_Required work_
Copy, exactly and only, the lines from the one with "What Blender Python" up to and including the one with "ROT = np.array(Euler(CAM_ROT, 'XYZ').to_matrix())", leaving pictures out.

_Data supplied_
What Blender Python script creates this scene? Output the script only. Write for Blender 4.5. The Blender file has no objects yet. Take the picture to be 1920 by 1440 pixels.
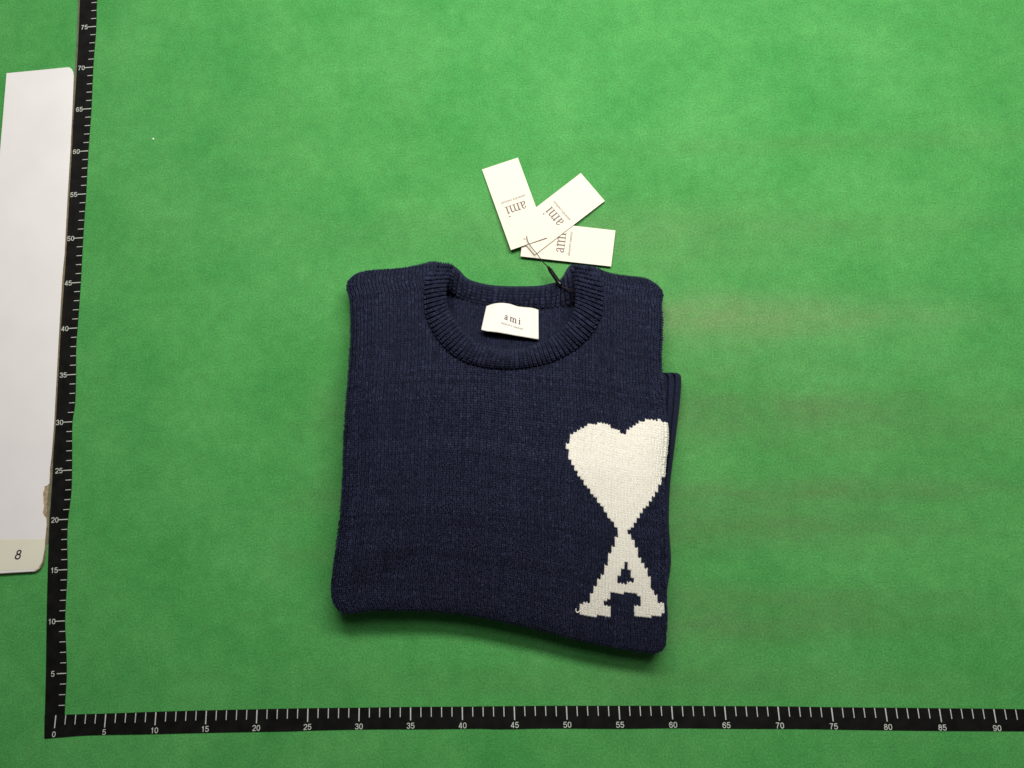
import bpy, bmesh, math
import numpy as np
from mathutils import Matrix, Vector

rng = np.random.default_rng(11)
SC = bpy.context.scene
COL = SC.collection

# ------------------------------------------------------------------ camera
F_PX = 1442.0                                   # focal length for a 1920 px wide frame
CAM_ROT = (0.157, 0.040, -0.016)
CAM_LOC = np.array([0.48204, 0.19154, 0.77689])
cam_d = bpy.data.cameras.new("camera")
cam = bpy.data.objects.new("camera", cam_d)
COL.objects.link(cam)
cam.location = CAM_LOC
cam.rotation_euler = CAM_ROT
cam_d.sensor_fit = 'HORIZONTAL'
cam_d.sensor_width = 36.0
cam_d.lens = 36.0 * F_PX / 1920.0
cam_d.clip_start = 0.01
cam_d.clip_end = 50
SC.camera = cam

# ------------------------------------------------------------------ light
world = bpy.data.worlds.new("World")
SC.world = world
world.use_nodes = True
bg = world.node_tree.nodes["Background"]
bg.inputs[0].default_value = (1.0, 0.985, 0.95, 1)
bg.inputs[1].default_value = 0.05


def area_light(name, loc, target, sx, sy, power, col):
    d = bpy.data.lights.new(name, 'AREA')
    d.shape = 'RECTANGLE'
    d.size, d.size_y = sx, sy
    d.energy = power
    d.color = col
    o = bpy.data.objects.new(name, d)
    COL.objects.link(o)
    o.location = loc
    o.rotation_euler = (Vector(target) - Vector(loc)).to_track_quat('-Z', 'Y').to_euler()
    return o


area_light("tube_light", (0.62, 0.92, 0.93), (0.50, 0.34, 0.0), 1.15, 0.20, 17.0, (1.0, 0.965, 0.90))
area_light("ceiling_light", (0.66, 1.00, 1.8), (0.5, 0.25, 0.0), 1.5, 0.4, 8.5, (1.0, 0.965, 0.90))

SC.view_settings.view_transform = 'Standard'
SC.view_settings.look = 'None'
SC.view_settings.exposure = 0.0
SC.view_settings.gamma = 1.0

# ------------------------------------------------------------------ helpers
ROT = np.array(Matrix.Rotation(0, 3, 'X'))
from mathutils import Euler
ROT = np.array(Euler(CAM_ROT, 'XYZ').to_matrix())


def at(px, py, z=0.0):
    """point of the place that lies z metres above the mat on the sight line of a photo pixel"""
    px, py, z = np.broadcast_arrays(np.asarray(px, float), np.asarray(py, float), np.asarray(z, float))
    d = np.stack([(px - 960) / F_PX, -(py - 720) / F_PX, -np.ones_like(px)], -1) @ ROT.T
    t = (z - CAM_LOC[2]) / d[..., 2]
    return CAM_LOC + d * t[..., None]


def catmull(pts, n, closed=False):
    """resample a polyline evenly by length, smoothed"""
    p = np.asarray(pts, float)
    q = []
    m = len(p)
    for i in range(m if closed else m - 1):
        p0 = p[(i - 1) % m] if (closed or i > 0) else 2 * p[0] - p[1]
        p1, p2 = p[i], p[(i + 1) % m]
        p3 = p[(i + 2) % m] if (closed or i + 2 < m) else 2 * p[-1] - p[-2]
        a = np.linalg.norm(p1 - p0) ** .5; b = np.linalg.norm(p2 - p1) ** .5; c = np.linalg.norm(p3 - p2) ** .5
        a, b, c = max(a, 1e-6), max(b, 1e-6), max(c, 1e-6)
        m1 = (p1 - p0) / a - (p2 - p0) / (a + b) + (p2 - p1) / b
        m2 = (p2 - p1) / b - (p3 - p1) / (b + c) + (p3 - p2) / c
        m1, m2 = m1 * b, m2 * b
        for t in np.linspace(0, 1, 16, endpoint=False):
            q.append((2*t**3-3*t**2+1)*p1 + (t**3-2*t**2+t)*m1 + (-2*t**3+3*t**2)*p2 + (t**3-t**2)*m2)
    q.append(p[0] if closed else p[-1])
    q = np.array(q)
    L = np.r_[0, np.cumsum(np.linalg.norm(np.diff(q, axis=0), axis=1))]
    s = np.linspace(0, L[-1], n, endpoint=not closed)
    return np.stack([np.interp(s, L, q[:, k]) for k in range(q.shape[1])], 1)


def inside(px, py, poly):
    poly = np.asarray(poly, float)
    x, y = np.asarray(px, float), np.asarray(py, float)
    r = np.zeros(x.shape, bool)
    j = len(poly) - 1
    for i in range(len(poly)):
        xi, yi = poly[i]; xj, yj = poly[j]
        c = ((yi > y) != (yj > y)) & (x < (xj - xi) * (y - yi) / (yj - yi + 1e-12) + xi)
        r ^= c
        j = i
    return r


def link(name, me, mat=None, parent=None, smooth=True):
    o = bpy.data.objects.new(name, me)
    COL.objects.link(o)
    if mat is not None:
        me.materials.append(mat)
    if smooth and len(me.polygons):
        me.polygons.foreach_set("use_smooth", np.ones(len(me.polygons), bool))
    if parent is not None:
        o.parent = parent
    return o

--

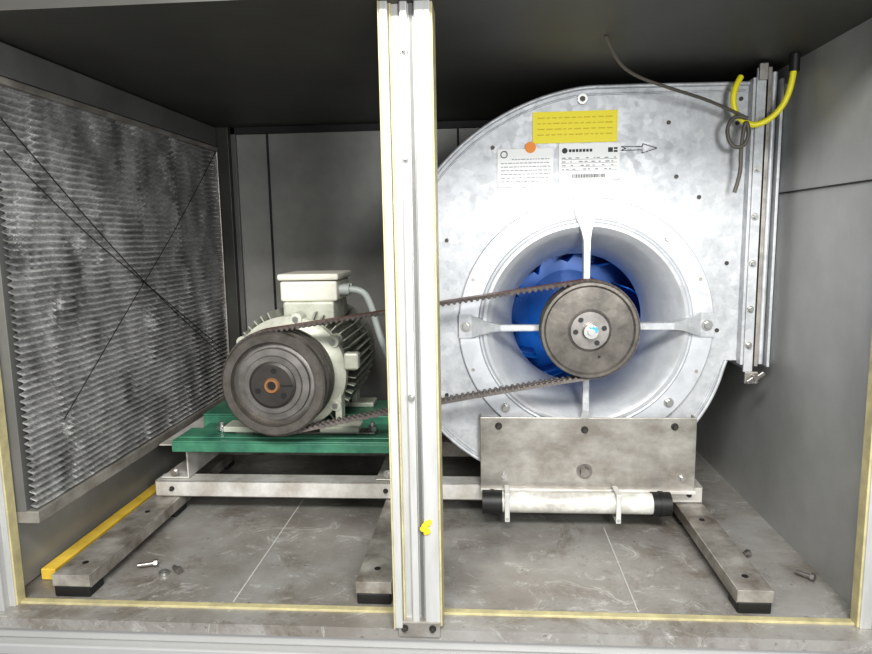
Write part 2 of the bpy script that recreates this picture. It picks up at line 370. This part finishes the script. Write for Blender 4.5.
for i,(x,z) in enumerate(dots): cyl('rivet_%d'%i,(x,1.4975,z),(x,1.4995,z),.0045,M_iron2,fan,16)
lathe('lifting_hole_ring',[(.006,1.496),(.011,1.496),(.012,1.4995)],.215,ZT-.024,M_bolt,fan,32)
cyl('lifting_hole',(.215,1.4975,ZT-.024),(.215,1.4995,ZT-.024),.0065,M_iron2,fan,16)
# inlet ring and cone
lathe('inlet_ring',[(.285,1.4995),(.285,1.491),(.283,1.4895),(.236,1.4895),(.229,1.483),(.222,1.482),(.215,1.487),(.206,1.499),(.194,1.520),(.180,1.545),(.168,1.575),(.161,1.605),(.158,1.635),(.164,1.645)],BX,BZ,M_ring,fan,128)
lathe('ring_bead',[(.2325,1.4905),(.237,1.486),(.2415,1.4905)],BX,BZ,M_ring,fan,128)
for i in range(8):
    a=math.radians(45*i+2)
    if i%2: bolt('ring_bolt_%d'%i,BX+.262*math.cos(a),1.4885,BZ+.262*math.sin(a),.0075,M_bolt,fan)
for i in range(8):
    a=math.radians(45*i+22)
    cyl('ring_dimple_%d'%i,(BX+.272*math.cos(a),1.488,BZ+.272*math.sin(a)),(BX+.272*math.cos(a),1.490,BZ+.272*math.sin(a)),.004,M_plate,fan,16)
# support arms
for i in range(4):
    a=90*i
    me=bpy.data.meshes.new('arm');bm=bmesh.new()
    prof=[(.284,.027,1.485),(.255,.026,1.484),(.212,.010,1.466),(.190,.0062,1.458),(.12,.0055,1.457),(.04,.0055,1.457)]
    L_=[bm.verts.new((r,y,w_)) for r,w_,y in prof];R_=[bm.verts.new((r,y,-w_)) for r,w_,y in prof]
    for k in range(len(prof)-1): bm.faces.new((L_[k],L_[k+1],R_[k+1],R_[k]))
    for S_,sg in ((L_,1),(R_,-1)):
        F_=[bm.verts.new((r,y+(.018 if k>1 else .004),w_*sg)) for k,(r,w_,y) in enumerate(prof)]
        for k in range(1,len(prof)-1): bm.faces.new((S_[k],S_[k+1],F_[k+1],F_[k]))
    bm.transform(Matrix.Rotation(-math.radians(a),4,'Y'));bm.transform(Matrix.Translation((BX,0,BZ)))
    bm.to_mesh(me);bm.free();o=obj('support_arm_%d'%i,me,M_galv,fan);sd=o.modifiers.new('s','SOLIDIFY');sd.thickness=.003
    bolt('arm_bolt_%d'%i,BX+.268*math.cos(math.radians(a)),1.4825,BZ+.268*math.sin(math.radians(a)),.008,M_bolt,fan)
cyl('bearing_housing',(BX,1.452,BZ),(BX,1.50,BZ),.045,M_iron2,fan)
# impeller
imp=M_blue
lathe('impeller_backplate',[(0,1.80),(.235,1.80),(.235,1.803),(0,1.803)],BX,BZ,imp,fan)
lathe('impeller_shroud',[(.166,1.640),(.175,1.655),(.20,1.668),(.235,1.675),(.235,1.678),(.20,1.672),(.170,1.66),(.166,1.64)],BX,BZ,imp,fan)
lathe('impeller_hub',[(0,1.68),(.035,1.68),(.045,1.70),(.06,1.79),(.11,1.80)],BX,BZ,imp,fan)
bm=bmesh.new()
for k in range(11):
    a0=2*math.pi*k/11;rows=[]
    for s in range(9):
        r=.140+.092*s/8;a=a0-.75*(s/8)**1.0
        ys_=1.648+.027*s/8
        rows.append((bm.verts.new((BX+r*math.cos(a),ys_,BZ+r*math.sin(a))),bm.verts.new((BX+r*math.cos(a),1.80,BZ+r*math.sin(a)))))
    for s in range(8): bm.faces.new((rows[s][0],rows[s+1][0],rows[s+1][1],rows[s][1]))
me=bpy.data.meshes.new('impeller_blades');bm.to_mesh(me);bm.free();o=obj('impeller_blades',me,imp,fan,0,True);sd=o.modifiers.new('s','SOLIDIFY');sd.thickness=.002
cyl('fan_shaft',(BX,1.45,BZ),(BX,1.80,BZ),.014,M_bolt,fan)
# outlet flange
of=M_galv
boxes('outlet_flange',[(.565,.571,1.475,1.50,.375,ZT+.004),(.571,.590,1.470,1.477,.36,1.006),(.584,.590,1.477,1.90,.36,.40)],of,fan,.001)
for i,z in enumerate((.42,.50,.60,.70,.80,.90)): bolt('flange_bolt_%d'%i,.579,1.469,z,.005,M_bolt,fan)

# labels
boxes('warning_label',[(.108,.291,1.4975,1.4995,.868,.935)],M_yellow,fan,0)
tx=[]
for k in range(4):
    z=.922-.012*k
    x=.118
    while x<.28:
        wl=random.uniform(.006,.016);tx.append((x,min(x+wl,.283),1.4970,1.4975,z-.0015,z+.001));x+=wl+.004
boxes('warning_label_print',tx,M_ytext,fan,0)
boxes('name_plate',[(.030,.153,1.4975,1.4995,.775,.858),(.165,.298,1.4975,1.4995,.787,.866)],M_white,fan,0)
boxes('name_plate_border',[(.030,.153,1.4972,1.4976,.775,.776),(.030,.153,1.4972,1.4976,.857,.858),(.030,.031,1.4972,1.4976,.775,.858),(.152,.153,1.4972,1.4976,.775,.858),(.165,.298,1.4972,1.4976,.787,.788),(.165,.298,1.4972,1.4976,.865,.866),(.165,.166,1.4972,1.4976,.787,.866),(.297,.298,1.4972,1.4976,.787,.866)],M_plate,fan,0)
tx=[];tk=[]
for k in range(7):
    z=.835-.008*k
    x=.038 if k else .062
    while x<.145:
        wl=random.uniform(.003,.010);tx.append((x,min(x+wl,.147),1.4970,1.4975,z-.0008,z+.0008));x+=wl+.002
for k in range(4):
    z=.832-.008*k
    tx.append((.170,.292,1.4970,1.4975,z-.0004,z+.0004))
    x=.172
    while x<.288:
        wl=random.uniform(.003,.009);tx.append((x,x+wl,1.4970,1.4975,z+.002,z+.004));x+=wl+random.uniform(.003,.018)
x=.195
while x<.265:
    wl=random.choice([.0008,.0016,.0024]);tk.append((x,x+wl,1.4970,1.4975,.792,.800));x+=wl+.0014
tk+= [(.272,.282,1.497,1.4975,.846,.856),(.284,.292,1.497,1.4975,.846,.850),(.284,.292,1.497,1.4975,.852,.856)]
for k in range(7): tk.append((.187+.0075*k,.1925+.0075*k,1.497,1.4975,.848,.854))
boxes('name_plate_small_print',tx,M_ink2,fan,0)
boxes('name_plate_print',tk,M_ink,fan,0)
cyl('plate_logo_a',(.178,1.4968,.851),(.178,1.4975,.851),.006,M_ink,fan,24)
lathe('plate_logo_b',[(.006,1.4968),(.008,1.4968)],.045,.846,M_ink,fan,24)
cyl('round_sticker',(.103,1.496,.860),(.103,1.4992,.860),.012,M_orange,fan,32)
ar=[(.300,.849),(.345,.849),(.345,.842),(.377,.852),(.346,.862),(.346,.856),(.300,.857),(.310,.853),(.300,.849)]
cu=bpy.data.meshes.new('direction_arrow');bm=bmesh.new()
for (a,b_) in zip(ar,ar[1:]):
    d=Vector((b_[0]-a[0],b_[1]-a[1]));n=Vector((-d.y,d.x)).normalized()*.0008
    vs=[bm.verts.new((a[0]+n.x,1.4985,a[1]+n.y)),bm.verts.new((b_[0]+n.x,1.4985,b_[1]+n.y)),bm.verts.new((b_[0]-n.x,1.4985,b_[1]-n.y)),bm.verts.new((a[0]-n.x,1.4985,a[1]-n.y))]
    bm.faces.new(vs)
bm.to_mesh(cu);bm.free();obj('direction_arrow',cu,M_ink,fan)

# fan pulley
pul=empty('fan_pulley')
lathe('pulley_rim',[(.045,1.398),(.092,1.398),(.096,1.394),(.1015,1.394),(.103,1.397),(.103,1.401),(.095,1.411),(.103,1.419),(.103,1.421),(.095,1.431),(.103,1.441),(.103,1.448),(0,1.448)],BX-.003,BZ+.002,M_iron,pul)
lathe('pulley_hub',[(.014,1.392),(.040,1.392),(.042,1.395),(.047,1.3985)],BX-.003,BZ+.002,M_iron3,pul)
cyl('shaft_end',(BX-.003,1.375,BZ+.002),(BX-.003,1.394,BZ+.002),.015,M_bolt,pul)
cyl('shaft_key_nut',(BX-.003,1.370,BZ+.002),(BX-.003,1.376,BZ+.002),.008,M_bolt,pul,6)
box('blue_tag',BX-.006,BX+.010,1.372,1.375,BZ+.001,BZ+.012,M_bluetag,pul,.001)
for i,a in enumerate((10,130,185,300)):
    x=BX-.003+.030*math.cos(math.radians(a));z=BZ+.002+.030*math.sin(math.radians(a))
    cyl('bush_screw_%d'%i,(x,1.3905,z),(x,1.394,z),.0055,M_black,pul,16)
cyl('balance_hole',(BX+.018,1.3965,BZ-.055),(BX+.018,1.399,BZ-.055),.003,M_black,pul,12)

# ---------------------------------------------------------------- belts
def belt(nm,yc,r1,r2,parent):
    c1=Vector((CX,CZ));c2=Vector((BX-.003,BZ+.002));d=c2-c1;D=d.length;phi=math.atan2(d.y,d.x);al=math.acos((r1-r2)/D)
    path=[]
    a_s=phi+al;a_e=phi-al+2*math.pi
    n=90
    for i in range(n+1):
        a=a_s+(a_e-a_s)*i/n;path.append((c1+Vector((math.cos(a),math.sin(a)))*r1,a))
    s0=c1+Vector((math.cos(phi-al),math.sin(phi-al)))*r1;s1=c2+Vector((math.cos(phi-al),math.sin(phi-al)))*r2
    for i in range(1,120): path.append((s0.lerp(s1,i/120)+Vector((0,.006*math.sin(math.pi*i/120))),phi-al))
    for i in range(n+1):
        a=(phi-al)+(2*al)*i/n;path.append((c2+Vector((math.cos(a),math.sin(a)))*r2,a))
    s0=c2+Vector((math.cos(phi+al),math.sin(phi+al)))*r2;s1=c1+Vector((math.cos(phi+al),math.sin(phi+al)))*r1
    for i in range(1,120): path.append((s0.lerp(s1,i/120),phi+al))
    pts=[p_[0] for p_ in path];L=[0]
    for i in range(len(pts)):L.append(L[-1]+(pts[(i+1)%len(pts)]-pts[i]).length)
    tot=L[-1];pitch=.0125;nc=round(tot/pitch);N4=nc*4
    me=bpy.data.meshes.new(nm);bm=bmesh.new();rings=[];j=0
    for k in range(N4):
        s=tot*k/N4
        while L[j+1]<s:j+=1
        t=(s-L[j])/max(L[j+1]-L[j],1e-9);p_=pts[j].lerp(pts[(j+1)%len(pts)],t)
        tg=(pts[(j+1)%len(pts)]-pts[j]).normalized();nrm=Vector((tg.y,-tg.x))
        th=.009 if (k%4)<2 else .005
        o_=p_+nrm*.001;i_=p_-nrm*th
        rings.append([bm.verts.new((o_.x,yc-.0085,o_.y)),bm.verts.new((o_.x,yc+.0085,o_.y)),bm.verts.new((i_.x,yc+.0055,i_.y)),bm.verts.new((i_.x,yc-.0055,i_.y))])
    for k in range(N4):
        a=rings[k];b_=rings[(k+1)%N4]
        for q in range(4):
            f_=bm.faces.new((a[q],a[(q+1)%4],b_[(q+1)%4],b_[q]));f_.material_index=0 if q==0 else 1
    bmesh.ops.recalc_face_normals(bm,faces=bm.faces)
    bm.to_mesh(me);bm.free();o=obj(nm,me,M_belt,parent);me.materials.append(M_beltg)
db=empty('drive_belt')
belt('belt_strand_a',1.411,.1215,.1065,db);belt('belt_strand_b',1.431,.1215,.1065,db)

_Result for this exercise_
What Blender Python script creates this scene? Output the script only. Write for Blender 4.5. The Blender file has no objects yet. Take the picture to be 1920 by 1440 pixels.
import bpy, bmesh, math
import numpy as np
from mathutils import Matrix, Vector

rng = np.random.default_rng(11)
SC = bpy.context.scene
COL = SC.collection

# ------------------------------------------------------------------ camera
F_PX = 1442.0                                   # focal length for a 1920 px wide frame
CAM_ROT = (0.157, 0.040, -0.016)
CAM_LOC = np.array([0.48204, 0.19154, 0.77689])
cam_d = bpy.data.cameras.new("camera")
cam = bpy.data.objects.new("camera", cam_d)
COL.objects.link(cam)
cam.location = CAM_LOC
cam.rotation_euler = CAM_ROT
cam_d.sensor_fit = 'HORIZONTAL'
cam_d.sensor_width = 36.0
cam_d.lens = 36.0 * F_PX / 1920.0
cam_d.clip_start = 0.01
cam_d.clip_end = 50
SC.camera = cam

# ------------------------------------------------------------------ light
world = bpy.data.worlds.new("World")
SC.world = world
world.use_nodes = True
bg = world.node_tree.nodes["Background"]
bg.inputs[0].default_value = (1.0, 0.985, 0.95, 1)
bg.inputs[1].default_value = 0.05


def area_light(name, loc, target, sx, sy, power, col):
    d = bpy.data.lights.new(name, 'AREA')
    d.shape = 'RECTANGLE'
    d.size, d.size_y = sx, sy
    d.energy = power
    d.color = col
    o = bpy.data.objects.new(name, d)
    COL.objects.link(o)
    o.location = loc
    o.rotation_euler = (Vector(target) - Vector(loc)).to_track_quat('-Z', 'Y').to_euler()
    return o


area_light("tube_light", (0.62, 0.92, 0.93), (0.50, 0.34, 0.0), 1.15, 0.20, 17.0, (1.0, 0.965, 0.90))
area_light("ceiling_light", (0.66, 1.00, 1.8), (0.5, 0.25, 0.0), 1.5, 0.4, 8.5, (1.0, 0.965, 0.90))

SC.view_settings.view_transform = 'Standard'
SC.view_settings.look = 'None'
SC.view_settings.exposure = 0.0
SC.view_settings.gamma = 1.0

# ------------------------------------------------------------------ helpers
ROT = np.array(Matrix.Rotation(0, 3, 'X'))
from mathutils import Euler
ROT = np.array(Euler(CAM_ROT, 'XYZ').to_matrix())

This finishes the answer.